▶ **Work to do**:
Leaving out every picture, quote the data below exactly as it appears.

▶ **Given material**:
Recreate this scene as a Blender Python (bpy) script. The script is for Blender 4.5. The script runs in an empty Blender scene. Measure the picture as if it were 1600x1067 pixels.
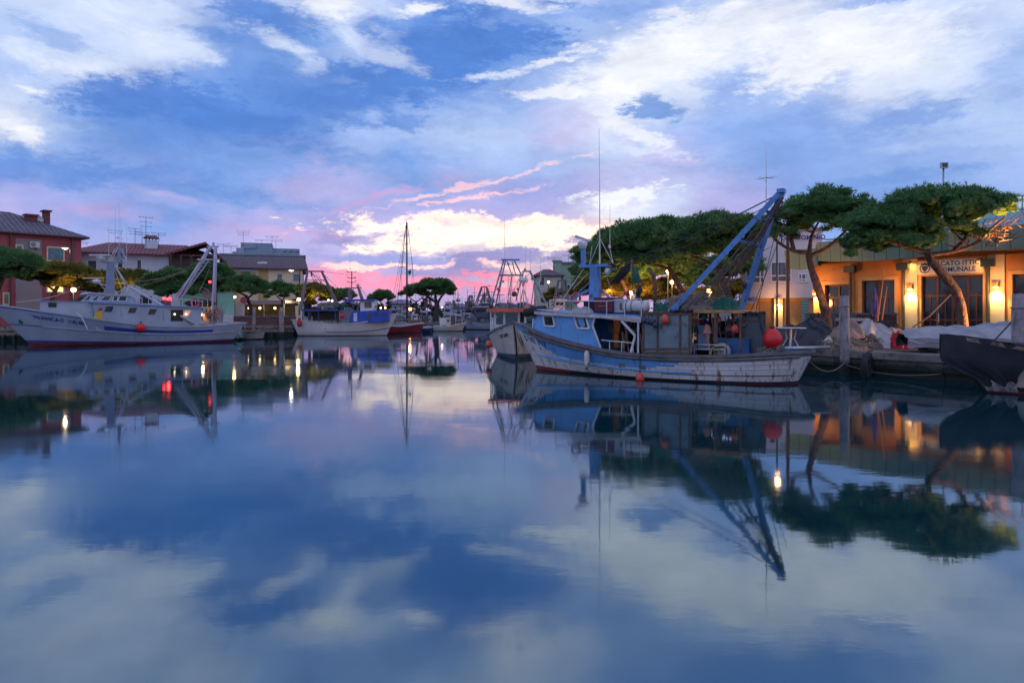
import bpy, math, random
import numpy as np
from mathutils import Vector, Matrix
R = math.radians
PI = math.pi
scn = bpy.context.scene
COL = scn.collection
F0, HX, HY, CH = 1067.0, 800.0, 489.0, 2.0      # focal length, horizon point of the photograph, eye height

def P(px, py, D):
    "point seen at px,py of the photograph, D metres away"
    return Vector(((px-HX)/F0*D, D, CH+(HY-py)/F0*D))

def lin(c):
    if isinstance(c, str):
        c = [int(c[i:i+2], 16)/255 for i in (0, 2, 4)]
    return tuple((x/12.92 if x <= .04045 else ((x+.055)/1.055)**2.4) for x in c)

# ------------------------------------------------------------------ materials
MC = {}
def mat(name, rgb, rough=.6, var=.25, scale=3., bump=.15, metal=0., dirt=None, dirt_amt=.4, dscale=2.5, streak=False,
        emit=None, es=1., rgb2=None, stripes=None, trans=0., coat=0., bscale=None, tide=None):
    if name in MC: return MC[name]
    m = bpy.data.materials.new(name); MC[name] = m
    m.use_nodes = True
    nt = m.node_tree; N = nt.nodes; Lk = nt.links
    b = N['Principled BSDF']
    b.inputs['Roughness'].default_value = rough
    b.inputs['Metallic'].default_value = metal
    if trans: b.inputs['Transmission Weight'].default_value = trans
    if coat: b.inputs['Coat Weight'].default_value = coat
    tc = N.new('ShaderNodeTexCoord')
    n1 = N.new('ShaderNodeTexNoise'); n1.inputs['Scale'].default_value = scale; n1.inputs['Detail'].default_value = 6
    Lk.new(tc.outputs['Object'], n1.inputs['Vector'])
    rp = N.new('ShaderNodeValToRGB')
    a = [max(0, c*(1-var)) for c in rgb]; c2 = rgb2 or [min(1, c*(1+var)) for c in rgb]
    rp.color_ramp.elements[0].position = .32; rp.color_ramp.elements[1].position = .68
    rp.color_ramp.elements[0].color = (*a, 1); rp.color_ramp.elements[1].color = (*c2, 1)
    Lk.new(n1.outputs['Fac'], rp.inputs['Fac'])
    col = rp.outputs['Color']
    if stripes:      # (axis, frequency per metre, colour, duty)
        ax, fr, sc_, duty = stripes
        sp = N.new('ShaderNodeSeparateXYZ'); Lk.new(tc.outputs['Object'], sp.inputs[0])
        m1 = N.new('ShaderNodeMath'); m1.operation = 'MULTIPLY'; m1.inputs[1].default_value = fr
        Lk.new(sp.outputs['XYZ'.index(ax)], m1.inputs[0])
        m2 = N.new('ShaderNodeMath'); m2.operation = 'FRACT'; Lk.new(m1.outputs[0], m2.inputs[0])
        m3 = N.new('ShaderNodeMath'); m3.operation = 'LESS_THAN'; m3.inputs[1].default_value = duty; Lk.new(m2.outputs[0], m3.inputs[0])
        mx = N.new('ShaderNodeMix'); mx.data_type = 'RGBA'
        Lk.new(m3.outputs[0], mx.inputs[0]); Lk.new(col, mx.inputs[6]); mx.inputs[7].default_value = (*sc_, 1)
        col = mx.outputs[2]
    if dirt:
        n2 = N.new('ShaderNodeTexNoise'); n2.inputs['Scale'].default_value = dscale; n2.inputs['Detail'].default_value = 8
        n2.inputs['Roughness'].default_value = .65
        mp = N.new('ShaderNodeMapping'); mp.inputs['Scale'].default_value = (3., 3., .35) if streak else (1, 1, 1)
        Lk.new(tc.outputs['Object'], mp.inputs[0]); Lk.new(mp.outputs[0], n2.inputs['Vector'])
        r2 = N.new('ShaderNodeValToRGB')
        r2.color_ramp.elements[0].position = .72-dirt_amt*.35; r2.color_ramp.elements[1].position = .78-dirt_amt*.25
        Lk.new(n2.outputs['Fac'], r2.inputs['Fac'])
        mx = N.new('ShaderNodeMix'); mx.data_type = 'RGBA'
        Lk.new(r2.outputs['Color'], mx.inputs[0]); Lk.new(col, mx.inputs[6]); mx.inputs[7].default_value = (*dirt, 1)
        col = mx.outputs[2]
    if tide:      # dark weed and wet below the tide line: (colour, z at which it ends)
        sz = N.new('ShaderNodeSeparateXYZ'); Lk.new(tc.outputs['Object'], sz.inputs[0])
        ad = N.new('ShaderNodeMath'); ad.operation = 'MULTIPLY_ADD'; ad.inputs[1].default_value = -.35; Lk.new(n1.outputs['Fac'], ad.inputs[0]); Lk.new(sz.outputs[2], ad.inputs[2])
        mr = N.new('ShaderNodeMapRange'); mr.inputs[1].default_value = tide[1]; mr.inputs[2].default_value = tide[1]-.14; Lk.new(ad.outputs[0], mr.inputs[0])
        mx = N.new('ShaderNodeMix'); mx.data_type = 'RGBA'; Lk.new(mr.outputs[0], mx.inputs[0]); Lk.new(col, mx.inputs[6]); mx.inputs[7].default_value = (*tide[0], 1); col = mx.outputs[2]
    Lk.new(col, b.inputs['Base Color'])
    if bump:
        n3 = N.new('ShaderNodeTexNoise'); n3.inputs['Scale'].default_value = bscale or scale*6; n3.inputs['Detail'].default_value = 5
        Lk.new(tc.outputs['Object'], n3.inputs['Vector'])
        bp = N.new('ShaderNodeBump'); bp.inputs['Strength'].default_value = bump; bp.inputs['Distance'].default_value = .05
        Lk.new(n3.outputs['Fac'], bp.inputs['Height']); Lk.new(bp.outputs[0], b.inputs['Normal'])
    if emit:
        b.inputs['Emission Color'].default_value = (*emit, 1); b.inputs['Emission Strength'].default_value = es
    return m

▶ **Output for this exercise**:
Recreate this scene as a Blender Python (bpy) script. The script is for Blender 4.5. The script runs in an empty Blender scene. Measure the picture as if it were 1600x1067 pixels.
import bpy, math, random
import numpy as np
from mathutils import Vector, Matrix
R = math.radians
PI = math.pi
scn = bpy.context.scene
COL = scn.collection
F0, HX, HY, CH = 1067.0, 800.0, 489.0, 2.0      # focal length, horizon point of the photograph, eye height

def P(px, py, D):
    "point seen at px,py of the photograph, D metres away"
    return Vector(((px-HX)/F0*D, D, CH+(HY-py)/F0*D))

def lin(c):
    if isinstance(c, str):
        c = [int(c[i:i+2], 16)/255 for i in (0, 2, 4)]
    return tuple((x/12.92 if x <= .04045 else ((x+.055)/1.055)**2.4) for x in c)

# ------------------------------------------------------------------ materials
MC = {}
def mat(name, rgb, rough=.6, var=.25, scale=3., bump=.15, metal=0., dirt=None, dirt_amt=.4, dscale=2.5, streak=False,
        emit=None, es=1., rgb2=None, stripes=None, trans=0., coat=0., bscale=None, tide=None):
    if name in MC: return MC[name]
    m = bpy.data.materials.new(name); MC[name] = m
    m.use_nodes = True
    nt = m.node_tree; N = nt.nodes; Lk = nt.links
    b = N['Principled BSDF']
    b.inputs['Roughness'].default_value = rough
    b.inputs['Metallic'].default_value = metal
    if trans: b.inputs['Transmission Weight'].default_value = trans
    if coat: b.inputs['Coat Weight'].default_value = coat
    tc = N.new('ShaderNodeTexCoord')
    n1 = N.new('ShaderNodeTexNoise'); n1.inputs['Scale'].default_value = scale; n1.inputs['Detail'].default_value = 6
    Lk.new(tc.outputs['Object'], n1.inputs['Vector'])
    rp = N.new('ShaderNodeValToRGB')
    a = [max(0, c*(1-var)) for c in rgb]; c2 = rgb2 or [min(1, c*(1+var)) for c in rgb]
    rp.color_ramp.elements[0].position = .32; rp.color_ramp.elements[1].position = .68
    rp.color_ramp.elements[0].color = (*a, 1); rp.color_ramp.elements[1].color = (*c2, 1)
    Lk.new(n1.outputs['Fac'], rp.inputs['Fac'])
    col = rp.outputs['Color']
    if stripes:      # (axis, frequency per metre, colour, duty)
        ax, fr, sc_, duty = stripes
        sp = N.new('ShaderNodeSeparateXYZ'); Lk.new(tc.outputs['Object'], sp.inputs[0])
        m1 = N.new('ShaderNodeMath'); m1.operation = 'MULTIPLY'; m1.inputs[1].default_value = fr
        Lk.new(sp.outputs['XYZ'.index(ax)], m1.inputs[0])
        m2 = N.new('ShaderNodeMath'); m2.operation = 'FRACT'; Lk.new(m1.outputs[0], m2.inputs[0])
        m3 = N.new('ShaderNodeMath'); m3.operation = 'LESS_THAN'; m3.inputs[1].default_value = duty; Lk.new(m2.outputs[0], m3.inputs[0])
        mx = N.new('ShaderNodeMix'); mx.data_type = 'RGBA'
        Lk.new(m3.outputs[0], mx.inputs[0]); Lk.new(col, mx.inputs[6]); mx.inputs[7].default_value = (*sc_, 1)
        col = mx.outputs[2]
    if dirt:
        n2 = N.new('ShaderNodeTexNoise'); n2.inputs['Scale'].default_value = dscale; n2.inputs['Detail'].default_value = 8
        n2.inputs['Roughness'].default_value = .65
        mp = N.new('ShaderNodeMapping'); mp.inputs['Scale'].default_value = (3., 3., .35) if streak else (1, 1, 1)
        Lk.new(tc.outputs['Object'], mp.inputs[0]); Lk.new(mp.outputs[0], n2.inputs['Vector'])
        r2 = N.new('ShaderNodeValToRGB')
        r2.color_ramp.elements[0].position = .72-dirt_amt*.35; r2.color_ramp.elements[1].position = .78-dirt_amt*.25
        Lk.new(n2.outputs['Fac'], r2.inputs['Fac'])
        mx = N.new('ShaderNodeMix'); mx.data_type = 'RGBA'
        Lk.new(r2.outputs['Color'], mx.inputs[0]); Lk.new(col, mx.inputs[6]); mx.inputs[7].default_value = (*dirt, 1)
        col = mx.outputs[2]
    if tide:      # dark weed and wet below the tide line: (colour, z at which it ends)
        sz = N.new('ShaderNodeSeparateXYZ'); Lk.new(tc.outputs['Object'], sz.inputs[0])
        ad = N.new('ShaderNodeMath'); ad.operation = 'MULTIPLY_ADD'; ad.inputs[1].default_value = -.35; Lk.new(n1.outputs['Fac'], ad.inputs[0]); Lk.new(sz.outputs[2], ad.inputs[2])
        mr = N.new('ShaderNodeMapRange'); mr.inputs[1].default_value = tide[1]; mr.inputs[2].default_value = tide[1]-.14; Lk.new(ad.outputs[0], mr.inputs[0])
        mx = N.new('ShaderNodeMix'); mx.data_type = 'RGBA'; Lk.new(mr.outputs[0], mx.inputs[0]); Lk.new(col, mx.inputs[6]); mx.inputs[7].default_value = (*tide[0], 1); col = mx.outputs[2]
    Lk.new(col, b.inputs['Base Color'])
    if bump:
        n3 = N.new('ShaderNodeTexNoise'); n3.inputs['Scale'].default_value = bscale or scale*6; n3.inputs['Detail'].default_value = 5
        Lk.new(tc.outputs['Object'], n3.inputs['Vector'])
        bp = N.new('ShaderNodeBump'); bp.inputs['Strength'].default_value = bump; bp.inputs['Distance'].default_value = .05
        Lk.new(n3.outputs['Fac'], bp.inputs['Height']); Lk.new(bp.outputs[0], b.inputs['Normal'])
    if emit:
        b.inputs['Emission Color'].default_value = (*emit, 1); b.inputs['Emission Strength'].default_value = es
    return m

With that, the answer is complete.